Sam Falls: Nature is the New Minimalism
Paintings, sketches, sculptures, installations and videos specially created for the Galleria Civica take visitors through an exploration of colour and natural processes.
The Galleria Civica in Trento presents the first solo exhibition in a European museum by US artist Sam Falls. Among the most well-known artists of his generation, he has received international acknowledgements and awards from a very young age, building up one of the most brilliant careers of recent years.
Nature Is The New Minimalism is the title of the solo exhibition by Sam Falls (San Diego, 1984) at the Galleria Civica in Trento; on display is a core group of over 40 works, most of which exhibited for the first time, created in recent months.
Sam Falls’ work seems to proceed in two directions: on one hand there is the exploration of nearby, familiar places, suggesting a biographical investigation; on the other there is the universality of an analysis of nature and landscape.
The relationship between artist, environment and time operates a process of reduction of reality that brings out the objectuality and physicality of the work, in search of a new minimalism.
In the first two rooms, large site-specific canvases cover the walls of the Gallery. Visitors go through a place never experienced, made of evocations and colours. In the loss of references and details, natural contours and recognizable forms are sensed. These are rain paintings, which, like analogue photographs, render impressions of something that has existed and is fixed on the canvas. To create them, the artist lays the medium down on the floor, covers it with a composition of leaves, flowers and branches, sprinkles it with coloured pigments and leaves it exposed to the sun, wind, rain. The water and light ensure that the colours are distributed around the plant elements and absorbed, creating a luxuriant coloured abstraction that recalls the great US artistic movements of Abstract Expressionism and Color Field Painting.
The rain paintings exhibited in Trento were created on the beaches of Leo Carrillo State Park near Los Angeles, where Falls resides. As a matrix, the artist has used large algae removed during dips in the Pacific Ocean. The salt air, the wind, the humidity, the rain and the sun have contributed to making the works what they are. The process was repeated a second time, almost giving the canvases a dream-like three-dimensionality.

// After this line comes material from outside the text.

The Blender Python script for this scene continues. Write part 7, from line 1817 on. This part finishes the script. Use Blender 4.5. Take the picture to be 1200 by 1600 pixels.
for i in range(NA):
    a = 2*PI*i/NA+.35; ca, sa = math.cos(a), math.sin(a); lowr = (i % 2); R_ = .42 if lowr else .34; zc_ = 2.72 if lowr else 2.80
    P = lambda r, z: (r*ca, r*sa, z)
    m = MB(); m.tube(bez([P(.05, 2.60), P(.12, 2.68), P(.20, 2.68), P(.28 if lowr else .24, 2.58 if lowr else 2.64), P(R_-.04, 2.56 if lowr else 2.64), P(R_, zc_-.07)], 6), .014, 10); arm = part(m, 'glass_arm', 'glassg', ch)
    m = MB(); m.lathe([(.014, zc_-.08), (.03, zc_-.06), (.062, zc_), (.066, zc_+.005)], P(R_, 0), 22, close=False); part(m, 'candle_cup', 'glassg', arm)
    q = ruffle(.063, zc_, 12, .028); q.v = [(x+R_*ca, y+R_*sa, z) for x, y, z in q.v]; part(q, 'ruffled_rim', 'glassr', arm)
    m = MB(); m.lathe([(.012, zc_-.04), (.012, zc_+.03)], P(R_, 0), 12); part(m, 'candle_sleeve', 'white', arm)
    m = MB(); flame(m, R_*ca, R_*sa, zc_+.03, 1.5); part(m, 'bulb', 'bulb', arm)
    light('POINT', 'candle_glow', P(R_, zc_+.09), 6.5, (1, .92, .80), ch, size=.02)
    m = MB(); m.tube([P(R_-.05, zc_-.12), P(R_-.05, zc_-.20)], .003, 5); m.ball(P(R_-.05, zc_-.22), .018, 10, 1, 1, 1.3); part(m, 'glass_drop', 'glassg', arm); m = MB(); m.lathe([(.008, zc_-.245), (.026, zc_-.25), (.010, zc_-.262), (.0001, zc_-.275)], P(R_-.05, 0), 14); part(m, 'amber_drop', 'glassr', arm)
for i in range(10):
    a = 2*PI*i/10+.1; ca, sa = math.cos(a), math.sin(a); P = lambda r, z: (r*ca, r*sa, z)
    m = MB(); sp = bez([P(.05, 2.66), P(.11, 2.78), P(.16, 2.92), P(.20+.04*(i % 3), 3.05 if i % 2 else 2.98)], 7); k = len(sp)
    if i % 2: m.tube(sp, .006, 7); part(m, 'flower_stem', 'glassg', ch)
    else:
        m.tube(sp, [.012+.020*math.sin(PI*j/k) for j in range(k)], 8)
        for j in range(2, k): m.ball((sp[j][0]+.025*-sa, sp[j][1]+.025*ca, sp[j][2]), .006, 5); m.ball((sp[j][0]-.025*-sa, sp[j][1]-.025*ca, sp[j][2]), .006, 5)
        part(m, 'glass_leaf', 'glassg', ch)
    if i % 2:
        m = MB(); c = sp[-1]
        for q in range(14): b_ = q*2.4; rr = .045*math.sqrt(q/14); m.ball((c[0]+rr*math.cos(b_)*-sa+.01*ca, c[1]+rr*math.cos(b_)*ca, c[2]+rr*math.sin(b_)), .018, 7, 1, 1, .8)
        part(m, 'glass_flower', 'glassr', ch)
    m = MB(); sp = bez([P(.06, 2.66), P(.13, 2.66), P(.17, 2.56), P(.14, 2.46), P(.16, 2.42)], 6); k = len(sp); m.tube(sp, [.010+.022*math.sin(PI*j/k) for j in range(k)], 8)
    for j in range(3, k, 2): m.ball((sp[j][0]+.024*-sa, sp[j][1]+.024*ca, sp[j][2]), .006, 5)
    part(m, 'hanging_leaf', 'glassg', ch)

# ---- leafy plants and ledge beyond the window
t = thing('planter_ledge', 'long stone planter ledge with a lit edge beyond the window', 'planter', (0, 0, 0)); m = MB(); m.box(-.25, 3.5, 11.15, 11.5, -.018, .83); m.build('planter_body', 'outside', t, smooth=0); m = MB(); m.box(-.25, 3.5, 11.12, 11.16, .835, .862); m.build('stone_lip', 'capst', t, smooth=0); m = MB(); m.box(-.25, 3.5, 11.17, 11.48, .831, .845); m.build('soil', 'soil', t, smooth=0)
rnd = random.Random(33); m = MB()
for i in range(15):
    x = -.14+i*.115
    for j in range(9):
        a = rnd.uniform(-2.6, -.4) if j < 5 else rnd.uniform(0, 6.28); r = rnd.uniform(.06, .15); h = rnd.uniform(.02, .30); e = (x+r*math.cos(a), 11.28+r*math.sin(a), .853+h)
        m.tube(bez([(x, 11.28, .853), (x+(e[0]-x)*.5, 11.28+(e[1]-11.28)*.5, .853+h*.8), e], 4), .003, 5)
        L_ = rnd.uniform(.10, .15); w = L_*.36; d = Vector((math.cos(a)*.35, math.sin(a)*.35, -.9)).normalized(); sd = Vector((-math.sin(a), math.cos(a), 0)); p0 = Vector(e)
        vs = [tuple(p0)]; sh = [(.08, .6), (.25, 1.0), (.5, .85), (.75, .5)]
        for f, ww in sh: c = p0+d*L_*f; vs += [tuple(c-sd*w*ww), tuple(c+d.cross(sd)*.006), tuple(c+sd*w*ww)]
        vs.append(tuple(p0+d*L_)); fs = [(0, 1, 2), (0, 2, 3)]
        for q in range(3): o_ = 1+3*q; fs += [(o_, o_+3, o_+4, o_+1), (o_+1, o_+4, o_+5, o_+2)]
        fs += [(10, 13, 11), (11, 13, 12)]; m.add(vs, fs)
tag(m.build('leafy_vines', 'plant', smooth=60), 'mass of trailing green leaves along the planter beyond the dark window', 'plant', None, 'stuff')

The exhibition continues with the display of eight rain drawings, created with the same technique using flowers and plants picked from the garden of his home.
The research into the relationship between people and environment continues on the basement floor of the Gallery; this is recognized by Falls as one of the most urgent, fascinating topics of debate in contemporary societies.

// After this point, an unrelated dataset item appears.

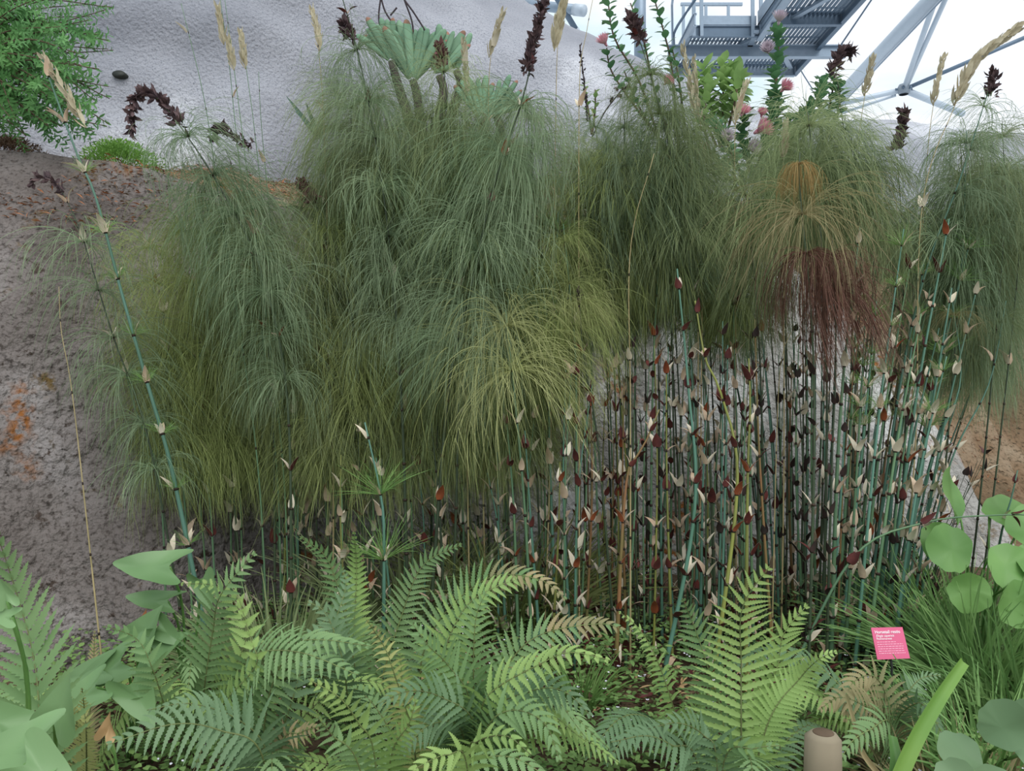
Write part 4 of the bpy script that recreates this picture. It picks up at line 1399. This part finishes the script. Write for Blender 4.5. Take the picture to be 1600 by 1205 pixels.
fern('blue-green fern spreading along the bottom edge under the upright fern', B,
     [fr(B, [(1090, 1195, 1.65), (1050, 1165, 1.6), (1010, 1150, 1.55), (955, 1160, 1.5)], .10, FL, n=24, droop=.7, nrm=(0, -.7, .7)),
      fr(B, [(1120, 1195, 1.65), (1100, 1150, 1.65), (1060, 1130, 1.6), (1010, 1140, 1.6)], .09, FL, n=24, droop=.6),
      fr(B, [(1130, 1195, 1.65), (1180, 1170, 1.6), (1220, 1165, 1.6)], .07, FG, n=20, droop=.5)])
B = (1390, 2.35)
fern('dull shaded fern with some brown fronds beneath the pink sign', B,
     [fr(B, [(1400, 1110, 2.3), (1420, 1080, 2.25), (1440, 1060, 2.3), (1470, 1055, 2.3)], .08, FL, n=24, droop=.6),
      fr(B, [(1385, 1130, 2.2), (1345, 1100, 2.1), (1310, 1090, 2.1), (1280, 1110, 2.05)], .10, FN, n=22, droop=.9),
      fr(B, [(1395, 1130, 2.2), (1370, 1060, 2.2), (1330, 1070, 2.15), (1320, 1130, 2.1)], .09, FN, n=22, droop=.9),
      fr(B, [(1400, 1130, 2.2), (1430, 1100, 2.1), (1450, 1110, 2.05), (1480, 1160, 2.0)], .09, FL, n=22, droop=.8),
      fr(B, [(1390, 1130, 2.1), (1360, 1140, 2.0), (1330, 1160, 1.95), (1310, 1195, 1.9)], .09, FG, n=22, droop=.6)])

# ------------------------------------------------------------------ broad leaves
def outline_leaf(mb, c, ax, nrm, outline, L, cup=.12, mi=0, veins=0.0):
    """a broad blade from its outline (u along the axis, v across), as rings round the middle"""
    ax = ax.normalized()
    s = ax.cross(nrm).normalized()
    nn = s.cross(ax).normalized()
    fine, m_ = [], len(outline)
    for k in range(m_):
        a, b, c_, d_ = [Vector(outline[(k + j) % m_]) for j in (-1, 0, 1, 2)]
        for t in (0, .33, .67):
            fine.append(0.5 * ((2 * b) + (c_ - a) * t + (2 * a - 5 * b + 4 * c_ - d_) * t * t + (3 * b - a - 3 * c_ + d_) * t ** 3))
    outline = fine
    n = len(outline)
    vs, fs = [], []
    vs.append(c + ax * (L * .35) - nn * (cup * L * .3))
    for ring in (.35, .7, 1.0):
        for k, (u, v) in enumerate(outline):
            uu, vv = .35 + (u - .35) * ring, v * ring
            h = cup * L * (ring * ring * (1 + .9 * math.sin(k / n * 18.85)) * .5 - .3) + L * .004 * (k % 2) * (ring > .4)
            vs.append(c + ax * (L * uu) + s * (L * vv) + nn * h)
    for k in range(n):
        fs.append((0, 1 + k, 1 + (k + 1) % n))
        for r_ in range(2):
            a, b = 1 + r_ * n, 1 + (r_ + 1) * n
            fs.append((a + k, b + k, b + (k + 1) % n, a + (k + 1) % n))
    mb.add(vs, fs, mi)


ARROW = [(0, 0), (-.16, .16), (-.3, .3), (-.26, .42), (-.05, .44), (.2, .36), (.5, .26), (.8, .11), (1.0, 0), (.8, -.11), (.5, -.26), (.2, -.36), (-.05, -.44), (-.26, -.42), (-.3, -.3), (-.16, -.16)]
ROUND = [(math.cos(a) * .5 * (1 + .04 * math.cos(5 * a)) + .45, math.sin(a) * .52 * (1 + .05 * math.cos(9 * a))) for a in [6.283 * k / 28 for k in range(28)]]


def broad_plant(name, label, cat, base, leaves, mat, shape=ARROW):
    x = (base[0] - 800) / F * base[1]
    loc = Vector((x, base[1], gz(x, base[1]) - .01))
    t = thing(name, label, cat, tuple(loc))
    for (px, py, Y, L, ax, nrm) in leaves:
        c = W(px, py, Y) - loc
        mb = MB()
        outline_leaf(mb, c, Vector(ax), Vector(nrm), shape, L)
        o = mb.build('leaf', [mat], t)
        r = MB()
        tube(r, spline([Vector((0, 0, 0)), Vector((c.x * .6, c.y * .4, c.z * .7)), c], 10), .004, 5)
        r.build('leaf_stalk', ['lush_green'], o)
    return t


broad_plant('arum_plant', 'arum with one large arrow-shaped leaf raised before the brown rock', 'plant', (290, 2.6),
            [(265, 886, 2.35, .17, (-1, 0, .05), (0, -.6, .8)), (262, 940, 2.4, .13, (-1, 0, .1), (0, -.4, .9)), (248, 980, 2.3, .09, (.8, 0, -.6), (0, -1, .2)), (315, 905, 2.5, .1, (.3, 0, -1), (0, -1, .3))], 'arum_green')
broad_plant('arum_plant', 'arum with crowded broad leaves behind the small yellowing fern', 'plant', (200, 2.4),
            [(190, 1035, 2.2, .15, (-.8, 0, -.4), (0, -.7, .7)), (160, 1045, 2.2, .12, (-1, 0, -.3), (0, -.7, .7)), (215, 1000, 2.3, .13, (.6, 0, .8), (0, -.8, .5)), (150, 1075, 2.1, .13, (-.9, -.2, -.5), (0, -.7, .7)),
             (205, 1070, 2.1, .13, (.5, -.1, -.8), (0, -.8, .6)), (240, 1015, 2.3, .12, (.9, 0, .4), (0, -.8, .6))], 'arum_green')
broad_plant('arum_plant', 'arum with large pale leaves in the bottom left corner', 'plant', (40, 1.8),
            [(60, 1165, 1.5, .15, (-.9, -.1, -.2), (0, -.7, .7)), (20, 1150, 1.6, .13, (-.6, 0, .5), (0, -.8, .6)), (85, 1130, 1.6, .11, (.3, 0, .9), (0, -.9, .4)), (40, 1195, 1.45, .13, (.8, 0, -.5), (0, -.7, .7)),
             (12, 940, 1.6, .05, (-.3, 0, .9), (0, -1, .2)), (18, 965, 1.6, .05, (-.9, 0, .1), (0, -.8, .5))], 'arum_green')
broad_plant('round_leaved_plant', 'plant with broad round bright leaves at the right edge by the rock', 'plant', (1530, 3.0),
            [(1500, 805, 3.0, .22, (-.3, -.2, .5), (0, -.6, .8)), (1545, 808, 3.1, .20, (.9, 0, .1), (0, -.5, .85)), (1490, 830, 2.9, .14, (-.6, 0, -.5), (0, -.9, .4)), (1515, 865, 2.8, .17, (-.8, 0, .2), (0, -.9, .4)),
             (1545, 870, 2.8, .18, (.7, -.2, -.4), (0, -.8, .6)), (1585, 840, 2.9, .2, (.8, 0, .3), (0, -.6, .8)), (1590, 880, 2.8, .18, (.9, 0, -.2), (0, -.7, .7)), (1525, 900, 2.7, .14, (-.3, 0, -.8), (0, -.9, .3)),
             (1575, 915, 2.7, .16, (.4, 0, -.8), (0, -.8, .5))], 'lush_green', ROUND)
broad_plant('round_leaved_plant', 'low plant with bluish rounded leaves in the bottom right corner', 'plant', (1570, 1.9),
            [(1530, 1180, 1.6, .09, (-.8, 0, .1), (0, -.6, .8)), (1560, 1165, 1.6, .1, (.2, 0, .7), (0, -.7, .7)), (1590, 1180, 1.6, .1, (.8, 0, 0), (0, -.6, .8)), (1555, 1200, 1.55, .09, (-.2, -.4, -.6), (0, -.6, .8)),
             (1590, 1145, 1.7, .08, (.5, 0, .8), (0, -.8, .5)), (1520, 1205, 1.5, .08, (-.6, 0, -.4), (0, -.7, .7))], 'fern_blue', ROUND)

# strap leaf
st = thing('strap_leaf_plant', 'broad yellow-green strap leaf with cut tip leaning right at the bottom right', 'plant', tuple(W(1395, 1240, 1.9)))
for (pts, w, m) in (([(1395, 1240), (1430, 1160), (1470, 1090), (1508, 1034)], .042, 'strap_green'), ([(1395, 1240), (1400, 1190), (1395, 1150)], .035, 'lush_green'), ([(1400, 1240), (1350, 1180), (1335, 1130), (1322, 1085)], .014, 'fern_brown')):
    c = spline([W(x, y, 1.9 + .05 * i) - st.location for i, (x, y) in enumerate(pts)], 14)
    mb = MB()
    vs, fs = [], []
    for i, p in enumerate(c):
        t_ = (c[min(13, i + 1)] - c[max(0, i - 1)]).normalized()
        s = t_.cross(Vector((0, -1, .2))).normalized()
        ww = w * (1 - .35 * (i / 13) ** 2) / 2
        dn = Vector((0, .006, -.002))
        for k in (-1, -.5, 0, .5, 1):
            vs.append(p + s * (k * ww) + dn * (1 - abs(k)) * 1.6)
    for i in range(13):
        for k in range(4):
            fs.append((i * 5 + k, i * 5 + k + 1, (i + 1) * 5 + k + 1, (i + 1) * 5 + k))
    mb.add(vs, fs)
    mb.build('leaf', [m], st)

# withered leaves and flower
def shrivel(label, px, py, Y, L, mat, name='withered_leaf'):
    mb = MB()
    outline_leaf(mb, Vector((0, 0, 0)), Vector((.2, 0, 1)), Vector((0, -1, .2)), [(u, v * .8) for u, v in ARROW], L, .35)
    x = W(px, py, Y)
    t = thing(name, label, 'leaf', tuple(x))
    mb.build('blade', [mat], t)
    m2 = MB()
    tube(m2, spline([Vector((0, 0, 0)), Vector((.01, .03, -.1)), Vector((0, .05, gz(x.x, x.y + .05) - x.z))], 8), .003, 5)
    m2.build('stalk', ['lush_green'], t)


shrivel('tan withered leaf standing among ferns near the bottom left', 166, 1148, 1.7, .055, 'dead_leaf')
shrivel('small orange withered flower on a stalk left of the upright light green fern', 226, 968, 2.35, .035, 'litter_rust', 'withered_flower')

# grasses, right
def grass(label, px, Y, n, h, spread, mat='grass_green', name='grass_clump', lean=0):
    x = (px - 800) / F * Y
    loc = Vector((x, Y, gz(x, Y) - .01))
    mb = MB()
    for k in range(n):
        a = U(0, 6.28)
        b = Vector((math.cos(a), math.sin(a), 0)) * (U(0, 1) ** .5) * spread * .35
        d = Vector((math.cos(a) * U(.1, .9) + lean, math.sin(a) * U(.1, .6), U(.8, 1.4))).normalized()
        L = h * U(.6, 1.1)
        pts, p, dd = [b.copy()], b.copy(), d.copy()
        for i in range(7):
            dd = (dd + Vector((U(-.04, .04), U(-.04, .04), -.13 * U(.6, 1.5)))).normalized()
            p = p + dd * L / 7
            pts.append(p.copy())
        ribbon(mb, pts, U(.006, .011))
    o = mb.build(name, [mat], None, loc=tuple(loc))
    return tag(o, label, 'grass')


grass('lush grass clump right of the pink sign', 1525, 2.95, 520, .55, .6)
grass('grass clump at the right edge below the round bright leaves', 1600, 2.7, 460, .5, .6)
grass('lower grass clump nearest the bottom right, below the other clumps', 1555, 2.3, 300, .34, .5)
grass('thin grass clump directly behind the pink sign', 1425, 3.35, 200, .42, .4)
grass('small bright grass tuft among the restio bases behind the arching frond tip', 905, 2.75, 90, .22, .15, 'tuft_green', 'grass_tuft')
grass('dry brown grass clump below the grass at bottom right', 1500, 2.15, 170, .26, .5, 'fern_brown')
grass('fine grey-green grass veil hanging low behind the upright light green fern', 440, 2.9, 420, .42, .5, FOL[0], 'grass_clump')

grass('low grey-green veil of fine blades under the centre plumes', 640, 3.5, 420, .6, .7, FOL[0], 'grass_clump')
grass('low grey-green veil of fine blades behind the arching brown-tipped frond', 800, 3.5, 380, .6, .6, FOL[1], 'grass_clump')
best = min((((800 + p.x / p.y * F - 188) ** 2 + (602.5 - (p.z - CZ) / p.y * F - 122) ** 2, p) for p in (upper_rock(.05 + .4 * i / 159, .8 * j / 119) for i in range(160) for j in range(120))), key=lambda e: e[0])[1]
mb = MB()
for k in (0, 1):
    tube(mb, [Vector((0, .05, 0)), Vector((0, -.035 + .01 * k, 0))], [.045 - .02 * k] * 2, 14, k)
dark_spot = thing('hole_cap', 'small black cap standing for a dark hole in the grey rock, upper left', 'rock hole', tuple(best))  # black cap put in for the darkness of a small hole
mb.v = [Vector((v.x, v.y, v.z * .55)) for v in mb.v]
mb.build('dark_cap', ['stake_black', 'stake_black'], dark_spot)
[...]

Two paraffin and neon sculptures, created in Trento in the days before the opening of the exhibition, welcome visitors. Sam Falls dwells on a reflection on the most fragile environments on the planet: the Arctic and Antarctic, the northernmost and southernmost areas of the globe, kingdoms of eternal ice where mankind’s presence is alien and threatening for the ecosystems.
The layout then places the extensive production of ceramic sculptures at the centre, both on the walls and free-standing. The hand-worked clay contains plants gathered in the areas surrounding Los Angeles, which, when inserted into the works, form their texture. In the artist’s intentions, each ceramic work will forever conserve a very specific plant or a set of plants from a specific area.

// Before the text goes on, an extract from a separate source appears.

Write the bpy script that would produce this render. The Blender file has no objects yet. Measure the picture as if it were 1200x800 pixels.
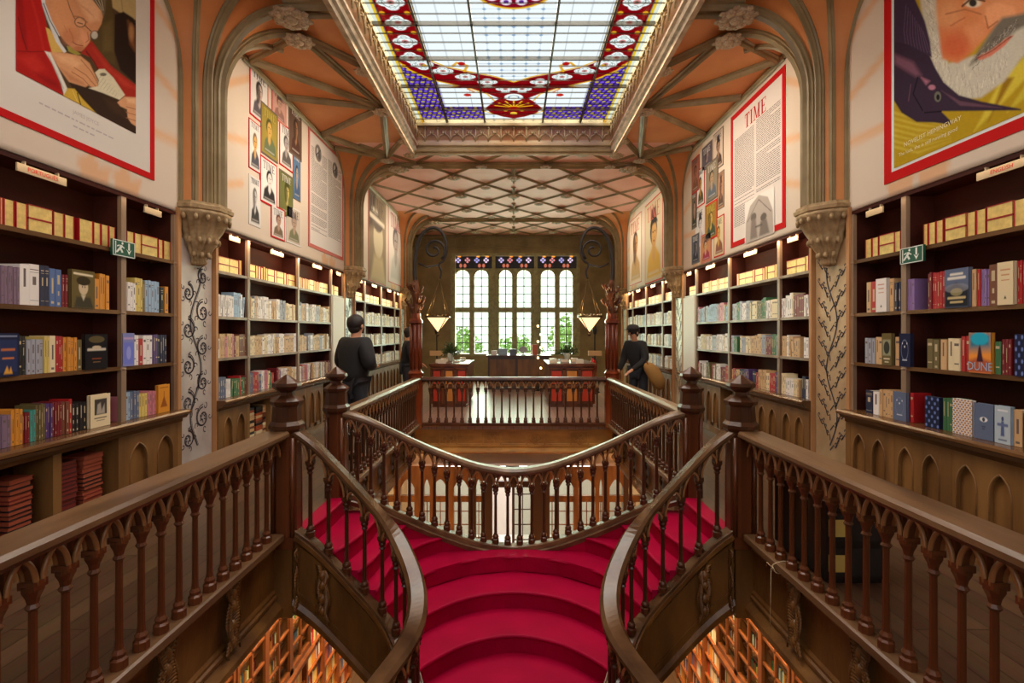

The research into nature as object-subject of art is completed by two videos in which the artist’s thought emerges with greater clarity.
In the first, Falls films the city of Los Angeles on one of its rare rainy days: this is the only moment when people’s frantic activities seem to have a moment’s pause, leaving the roads and sidewalks unusually empty.
The second video, presented in an unprecedented trisected version, describes the projection of the shadow of some trees onto the cement façade of a factory over the course of a day, suggesting a possibility of poetic interpretation of a building that would otherwise be cold and merely functional to the production of consumer goods.
In the outdoor courtyard of the Galleria Civica, as a small monument, a stone and corten steel sculpture forms the ideal closure of the exhibition. During the three months of the exhibition, in contact with the air and rain, the corten will gradually change its colour tones. Also in this case the slow, constant action of atmospheric agents will modify the appearance of the work.
All the works on display are the product of an overlapping of natural and artistic processes, partly envisaged and guided by the artist, partly unpredictable. The rain paintings and rain drawings have been subject to the action of the atmospheric agents that have determined the final result; the paraffin and neon installations and the stone and corten sculpture are slowly modified during the course of the exhibition. If water is the element that brings about the final appearance of rain paintings and drawings, it is fire that transforms the ceramics.